綴じ込みページ 猫-246

 ミーヤをもらうことになったとき、「花王のニャンとも清潔トイレがいいですよ」と教えてくれたのは、鶉さんだった。鶉さんちには、ウカちゃんという可愛い女の子がいる。れっきとした舶来の純血種で、まさに深窓の令嬢である。このお嬢は、けっこう強く噛むことがあるそうで、品種はカム猫かもしれない。


 ニャンとも清潔トイレは、一階用と二階用が必要と考えて、二個注文した。結局、一階で暮らしてもらうことにしたから、一個だけで間に合ったのだけれど、ぼくが日中留守にしているとき、ミーヤが何回も同じトイレを使うのは気の毒なので、二個置くことにした。可哀想たあ、惚れたってことよ、である。

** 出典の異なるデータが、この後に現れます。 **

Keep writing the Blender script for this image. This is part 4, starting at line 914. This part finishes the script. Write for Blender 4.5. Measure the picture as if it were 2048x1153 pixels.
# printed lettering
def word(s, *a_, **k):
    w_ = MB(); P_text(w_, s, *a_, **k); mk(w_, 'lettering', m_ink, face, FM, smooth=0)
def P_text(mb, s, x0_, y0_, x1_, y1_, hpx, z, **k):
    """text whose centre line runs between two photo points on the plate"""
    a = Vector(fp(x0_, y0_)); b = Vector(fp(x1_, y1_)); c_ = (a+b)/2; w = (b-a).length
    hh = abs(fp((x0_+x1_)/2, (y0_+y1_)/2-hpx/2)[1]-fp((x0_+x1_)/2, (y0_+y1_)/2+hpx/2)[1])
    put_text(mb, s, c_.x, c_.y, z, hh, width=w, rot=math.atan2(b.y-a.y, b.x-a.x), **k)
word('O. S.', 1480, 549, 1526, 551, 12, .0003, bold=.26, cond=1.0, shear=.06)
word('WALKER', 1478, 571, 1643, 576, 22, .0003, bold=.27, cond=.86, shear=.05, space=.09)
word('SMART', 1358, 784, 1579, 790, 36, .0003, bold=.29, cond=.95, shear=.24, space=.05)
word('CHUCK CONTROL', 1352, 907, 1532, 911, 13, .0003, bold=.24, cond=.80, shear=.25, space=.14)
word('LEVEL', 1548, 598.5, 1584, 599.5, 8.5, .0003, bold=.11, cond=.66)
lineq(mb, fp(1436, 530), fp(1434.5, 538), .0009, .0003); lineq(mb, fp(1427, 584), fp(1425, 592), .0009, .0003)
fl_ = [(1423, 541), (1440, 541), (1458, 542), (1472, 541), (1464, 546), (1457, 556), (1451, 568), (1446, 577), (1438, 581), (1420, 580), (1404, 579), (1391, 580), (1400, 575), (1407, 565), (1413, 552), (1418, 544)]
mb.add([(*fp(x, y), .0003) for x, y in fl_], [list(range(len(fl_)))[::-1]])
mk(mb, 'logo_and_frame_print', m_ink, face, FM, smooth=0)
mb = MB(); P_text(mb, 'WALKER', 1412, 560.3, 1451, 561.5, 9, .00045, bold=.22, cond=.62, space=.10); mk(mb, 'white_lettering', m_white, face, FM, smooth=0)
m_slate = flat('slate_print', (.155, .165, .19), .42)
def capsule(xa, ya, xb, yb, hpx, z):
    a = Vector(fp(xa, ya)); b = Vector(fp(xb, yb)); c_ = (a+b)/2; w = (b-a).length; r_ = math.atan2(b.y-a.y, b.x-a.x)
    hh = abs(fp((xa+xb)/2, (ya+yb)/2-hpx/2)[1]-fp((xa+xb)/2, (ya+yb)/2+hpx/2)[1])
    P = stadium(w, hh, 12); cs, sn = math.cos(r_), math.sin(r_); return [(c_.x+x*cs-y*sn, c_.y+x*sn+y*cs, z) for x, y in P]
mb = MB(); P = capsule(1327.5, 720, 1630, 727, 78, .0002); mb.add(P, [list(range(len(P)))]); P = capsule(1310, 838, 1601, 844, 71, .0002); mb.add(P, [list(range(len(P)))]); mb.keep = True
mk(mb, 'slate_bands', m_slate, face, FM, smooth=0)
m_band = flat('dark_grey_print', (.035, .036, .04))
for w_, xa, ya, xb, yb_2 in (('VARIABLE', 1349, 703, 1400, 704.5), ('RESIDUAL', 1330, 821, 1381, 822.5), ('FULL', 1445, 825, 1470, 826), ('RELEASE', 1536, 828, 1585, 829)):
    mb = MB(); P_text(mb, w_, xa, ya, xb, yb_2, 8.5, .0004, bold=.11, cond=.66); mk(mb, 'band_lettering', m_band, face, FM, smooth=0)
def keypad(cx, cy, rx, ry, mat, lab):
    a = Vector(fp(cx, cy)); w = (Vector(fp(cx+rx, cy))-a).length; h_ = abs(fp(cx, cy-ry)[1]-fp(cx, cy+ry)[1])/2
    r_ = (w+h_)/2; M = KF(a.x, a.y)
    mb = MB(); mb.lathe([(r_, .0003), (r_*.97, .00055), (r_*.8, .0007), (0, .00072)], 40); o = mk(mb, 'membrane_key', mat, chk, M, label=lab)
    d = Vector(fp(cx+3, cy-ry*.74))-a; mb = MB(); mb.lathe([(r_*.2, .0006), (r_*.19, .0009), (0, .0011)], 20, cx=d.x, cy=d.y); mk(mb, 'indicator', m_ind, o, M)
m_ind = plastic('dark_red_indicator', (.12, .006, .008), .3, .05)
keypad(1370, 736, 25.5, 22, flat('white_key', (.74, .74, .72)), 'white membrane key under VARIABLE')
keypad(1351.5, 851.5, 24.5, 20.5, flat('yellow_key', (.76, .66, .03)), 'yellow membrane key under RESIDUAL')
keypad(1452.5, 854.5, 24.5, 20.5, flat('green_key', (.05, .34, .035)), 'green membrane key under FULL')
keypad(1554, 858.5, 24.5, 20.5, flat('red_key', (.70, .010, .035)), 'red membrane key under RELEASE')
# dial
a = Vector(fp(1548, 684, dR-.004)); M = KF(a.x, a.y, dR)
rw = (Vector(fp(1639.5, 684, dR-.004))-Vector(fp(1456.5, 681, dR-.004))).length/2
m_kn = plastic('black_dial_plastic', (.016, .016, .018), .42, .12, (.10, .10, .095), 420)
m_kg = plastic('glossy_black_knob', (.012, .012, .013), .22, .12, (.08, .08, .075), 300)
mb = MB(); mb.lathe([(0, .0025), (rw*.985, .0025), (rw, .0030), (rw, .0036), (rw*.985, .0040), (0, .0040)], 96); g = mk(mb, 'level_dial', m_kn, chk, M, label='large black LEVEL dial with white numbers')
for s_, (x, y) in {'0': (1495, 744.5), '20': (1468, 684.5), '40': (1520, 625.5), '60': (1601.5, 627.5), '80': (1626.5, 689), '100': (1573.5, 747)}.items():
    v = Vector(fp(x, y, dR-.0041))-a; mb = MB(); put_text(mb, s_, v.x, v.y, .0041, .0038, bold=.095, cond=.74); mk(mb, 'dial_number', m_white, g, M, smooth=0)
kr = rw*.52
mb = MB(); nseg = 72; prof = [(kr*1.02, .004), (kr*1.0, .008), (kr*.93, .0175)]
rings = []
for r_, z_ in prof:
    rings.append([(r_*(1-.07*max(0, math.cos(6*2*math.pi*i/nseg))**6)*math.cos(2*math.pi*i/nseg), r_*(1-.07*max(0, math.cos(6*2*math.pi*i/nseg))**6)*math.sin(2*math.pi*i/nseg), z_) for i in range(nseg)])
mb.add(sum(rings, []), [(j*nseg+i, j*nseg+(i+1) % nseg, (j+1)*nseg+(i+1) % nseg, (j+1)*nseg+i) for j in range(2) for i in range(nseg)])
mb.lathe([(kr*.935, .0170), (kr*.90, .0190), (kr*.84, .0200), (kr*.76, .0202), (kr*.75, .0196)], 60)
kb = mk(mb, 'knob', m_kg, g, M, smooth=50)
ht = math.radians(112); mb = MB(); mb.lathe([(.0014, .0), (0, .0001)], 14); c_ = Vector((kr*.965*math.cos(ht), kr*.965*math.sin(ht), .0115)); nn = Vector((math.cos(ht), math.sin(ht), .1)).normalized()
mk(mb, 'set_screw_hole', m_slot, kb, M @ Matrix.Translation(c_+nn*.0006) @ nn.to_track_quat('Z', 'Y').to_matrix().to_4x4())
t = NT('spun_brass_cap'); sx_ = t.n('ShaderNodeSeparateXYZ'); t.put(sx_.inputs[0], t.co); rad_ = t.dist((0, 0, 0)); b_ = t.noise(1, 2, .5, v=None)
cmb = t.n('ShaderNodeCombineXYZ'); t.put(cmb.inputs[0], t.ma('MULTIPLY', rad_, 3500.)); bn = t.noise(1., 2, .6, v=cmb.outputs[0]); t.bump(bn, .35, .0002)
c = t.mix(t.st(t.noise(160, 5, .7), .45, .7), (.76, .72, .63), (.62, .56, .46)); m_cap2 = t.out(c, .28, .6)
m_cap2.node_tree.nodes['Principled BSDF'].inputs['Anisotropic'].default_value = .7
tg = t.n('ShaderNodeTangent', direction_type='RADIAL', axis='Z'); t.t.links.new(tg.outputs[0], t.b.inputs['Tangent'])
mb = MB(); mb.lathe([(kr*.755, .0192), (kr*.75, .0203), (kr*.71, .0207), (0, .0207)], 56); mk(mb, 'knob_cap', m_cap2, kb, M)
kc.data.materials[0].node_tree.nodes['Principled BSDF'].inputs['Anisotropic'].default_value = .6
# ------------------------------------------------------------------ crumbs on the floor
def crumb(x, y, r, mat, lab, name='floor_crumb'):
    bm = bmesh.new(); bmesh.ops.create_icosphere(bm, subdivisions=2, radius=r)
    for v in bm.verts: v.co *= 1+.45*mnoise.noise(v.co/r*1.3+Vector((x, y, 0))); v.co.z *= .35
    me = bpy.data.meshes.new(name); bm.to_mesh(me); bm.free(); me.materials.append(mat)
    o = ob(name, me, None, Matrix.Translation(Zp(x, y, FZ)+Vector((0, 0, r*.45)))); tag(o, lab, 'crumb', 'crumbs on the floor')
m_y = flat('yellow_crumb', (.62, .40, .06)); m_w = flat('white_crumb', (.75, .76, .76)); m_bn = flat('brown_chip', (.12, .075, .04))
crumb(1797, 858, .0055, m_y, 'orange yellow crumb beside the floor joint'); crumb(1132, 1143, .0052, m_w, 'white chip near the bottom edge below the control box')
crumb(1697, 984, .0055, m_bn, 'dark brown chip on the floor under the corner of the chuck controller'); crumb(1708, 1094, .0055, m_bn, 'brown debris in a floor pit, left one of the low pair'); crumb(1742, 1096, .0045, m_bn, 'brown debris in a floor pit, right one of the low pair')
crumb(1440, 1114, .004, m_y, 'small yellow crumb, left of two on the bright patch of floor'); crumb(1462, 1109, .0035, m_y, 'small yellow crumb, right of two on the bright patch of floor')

 ぼくの家はちっぽけな家だが、トイレは一階と二階にひとつずつある。カミサンの親父さんが生きていたときは、一階のトイレは親父さんだけが使っていた。親父さんがなくなると、カミサンが一階、ぼくが二階のを使うようになった。なんだか棲み分けという言葉が浮かんでくる。でもって、いまは、一階のトイレをぼくが使っている。


 おかしなもので、二階のトイレも、使わないのに掃除が必要である。水洗便器は、常に流していないと、黒いリングが水際にでるようになるからである。ぼくは、毎週、日曜日に、四カ所のトイレを掃除している。そして、それはこれからもつづくのだが、べつに感慨はない。「木を植えた男」という絵本がもてはやされたことがあったが、特別なことじゃないんじゃないかな。